Bordes and Eastwood also believed it would help the team draw even more fans than it already does.

“I think it’ll be good for the guys and definitely for getting bigger crowds,” Eastwood said. “Can you imagine an ASU-UA game there?”

Mixed emotions are everywhere, especially the man that built the stadium. Packard said it will be a bittersweet season for him.

“It’s 40 years; it’s something we’re giving up, (and) it’s going to to be pretty emotional to give it up, but at the same time, this is OK,” he said. “It’s a great step for ASU baseball. It’s like Packard Stadium was. We moved from (the old field) to Packard, now we’re taking a couple of more steps up again. And it’ll be the obligation of fans, players and history for them to pick that tradition up and move it to Phoenix Muni.”

Bottom of the ninth

ASU baseball hosted its annual preseason banquet Jan. 30. It was there that coach Tim Esmay said that the last regular season game at Packard would not be the last game at Packard. He was referring to the possibility of the Sun Devils hosting a postseason game, an idea that excited fans.

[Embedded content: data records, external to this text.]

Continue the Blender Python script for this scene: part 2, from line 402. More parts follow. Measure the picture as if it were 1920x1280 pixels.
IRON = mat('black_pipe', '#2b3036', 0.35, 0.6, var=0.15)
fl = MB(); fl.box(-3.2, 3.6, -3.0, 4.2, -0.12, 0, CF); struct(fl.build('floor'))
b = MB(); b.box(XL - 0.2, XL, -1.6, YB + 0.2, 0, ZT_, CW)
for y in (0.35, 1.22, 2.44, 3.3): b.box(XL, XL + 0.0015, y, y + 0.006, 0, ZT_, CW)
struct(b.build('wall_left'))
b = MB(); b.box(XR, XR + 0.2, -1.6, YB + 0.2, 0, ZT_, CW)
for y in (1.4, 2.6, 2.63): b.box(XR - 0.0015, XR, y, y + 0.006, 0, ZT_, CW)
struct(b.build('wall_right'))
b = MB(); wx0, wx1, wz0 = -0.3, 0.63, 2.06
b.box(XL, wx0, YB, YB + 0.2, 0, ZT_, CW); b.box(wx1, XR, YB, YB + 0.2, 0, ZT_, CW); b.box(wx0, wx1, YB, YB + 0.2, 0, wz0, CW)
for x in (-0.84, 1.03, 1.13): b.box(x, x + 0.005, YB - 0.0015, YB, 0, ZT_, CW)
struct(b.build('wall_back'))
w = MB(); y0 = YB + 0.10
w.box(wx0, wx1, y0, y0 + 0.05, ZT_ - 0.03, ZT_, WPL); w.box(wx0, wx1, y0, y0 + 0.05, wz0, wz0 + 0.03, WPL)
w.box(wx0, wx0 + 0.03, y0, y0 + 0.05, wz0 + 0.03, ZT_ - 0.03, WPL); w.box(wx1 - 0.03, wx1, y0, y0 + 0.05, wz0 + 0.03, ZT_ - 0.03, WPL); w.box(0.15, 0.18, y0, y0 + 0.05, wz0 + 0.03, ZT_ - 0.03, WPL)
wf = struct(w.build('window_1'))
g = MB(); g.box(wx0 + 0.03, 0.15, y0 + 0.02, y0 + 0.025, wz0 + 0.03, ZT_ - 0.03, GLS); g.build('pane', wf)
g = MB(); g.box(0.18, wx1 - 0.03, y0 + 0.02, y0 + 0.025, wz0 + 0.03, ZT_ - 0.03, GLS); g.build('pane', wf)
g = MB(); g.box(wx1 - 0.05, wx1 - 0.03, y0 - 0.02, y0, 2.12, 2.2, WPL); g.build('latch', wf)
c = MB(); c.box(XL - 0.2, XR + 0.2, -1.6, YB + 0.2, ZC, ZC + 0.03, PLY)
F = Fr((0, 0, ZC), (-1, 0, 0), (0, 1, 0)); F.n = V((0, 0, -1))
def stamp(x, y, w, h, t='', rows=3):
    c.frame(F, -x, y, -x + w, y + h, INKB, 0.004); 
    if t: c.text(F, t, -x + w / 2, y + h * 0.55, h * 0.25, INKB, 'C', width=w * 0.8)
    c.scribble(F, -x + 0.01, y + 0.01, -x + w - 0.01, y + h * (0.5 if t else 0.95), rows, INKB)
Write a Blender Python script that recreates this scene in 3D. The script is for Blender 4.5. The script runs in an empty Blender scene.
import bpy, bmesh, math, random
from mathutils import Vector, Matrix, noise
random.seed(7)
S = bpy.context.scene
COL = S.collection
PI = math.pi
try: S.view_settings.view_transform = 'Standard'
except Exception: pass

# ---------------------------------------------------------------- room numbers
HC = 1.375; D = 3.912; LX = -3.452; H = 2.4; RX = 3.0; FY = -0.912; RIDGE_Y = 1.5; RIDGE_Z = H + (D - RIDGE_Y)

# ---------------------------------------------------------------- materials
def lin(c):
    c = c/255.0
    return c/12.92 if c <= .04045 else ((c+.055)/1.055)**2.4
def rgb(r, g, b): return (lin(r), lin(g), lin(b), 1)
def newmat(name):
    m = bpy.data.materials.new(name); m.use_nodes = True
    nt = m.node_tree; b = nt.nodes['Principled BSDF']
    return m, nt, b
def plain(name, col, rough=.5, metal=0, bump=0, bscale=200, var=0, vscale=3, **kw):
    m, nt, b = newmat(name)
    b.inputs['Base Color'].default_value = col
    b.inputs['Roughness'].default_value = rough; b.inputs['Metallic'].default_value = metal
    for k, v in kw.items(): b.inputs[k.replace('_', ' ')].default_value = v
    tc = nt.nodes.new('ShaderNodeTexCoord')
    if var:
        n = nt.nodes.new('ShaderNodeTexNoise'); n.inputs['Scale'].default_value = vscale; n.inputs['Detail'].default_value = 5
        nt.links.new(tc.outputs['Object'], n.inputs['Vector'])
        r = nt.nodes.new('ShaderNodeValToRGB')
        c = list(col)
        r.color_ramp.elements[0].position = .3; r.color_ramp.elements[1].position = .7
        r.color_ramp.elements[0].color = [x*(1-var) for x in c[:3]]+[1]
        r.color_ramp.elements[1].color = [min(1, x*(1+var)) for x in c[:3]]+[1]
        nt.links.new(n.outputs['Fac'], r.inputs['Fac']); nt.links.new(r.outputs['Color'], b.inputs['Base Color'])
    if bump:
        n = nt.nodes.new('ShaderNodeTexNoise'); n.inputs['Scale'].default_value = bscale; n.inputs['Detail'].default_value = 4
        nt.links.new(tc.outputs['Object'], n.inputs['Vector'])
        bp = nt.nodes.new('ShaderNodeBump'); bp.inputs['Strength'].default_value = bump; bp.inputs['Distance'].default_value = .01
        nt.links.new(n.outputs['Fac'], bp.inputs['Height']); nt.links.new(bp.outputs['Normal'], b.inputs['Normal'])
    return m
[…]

“Oh God, yes,” Fields said. “That’s a good attitude.”

“I would love it. That would be huge,” Bordes said. “To win it and walk off winners on this field would be a great feat. I think they’ll do that too.”

Whether the last game of the season is May 20 against Abilene Christian University or a regional or a super regional, it is the last chance for ASU fans to tip their caps to Packard Stadium before it closes its doors.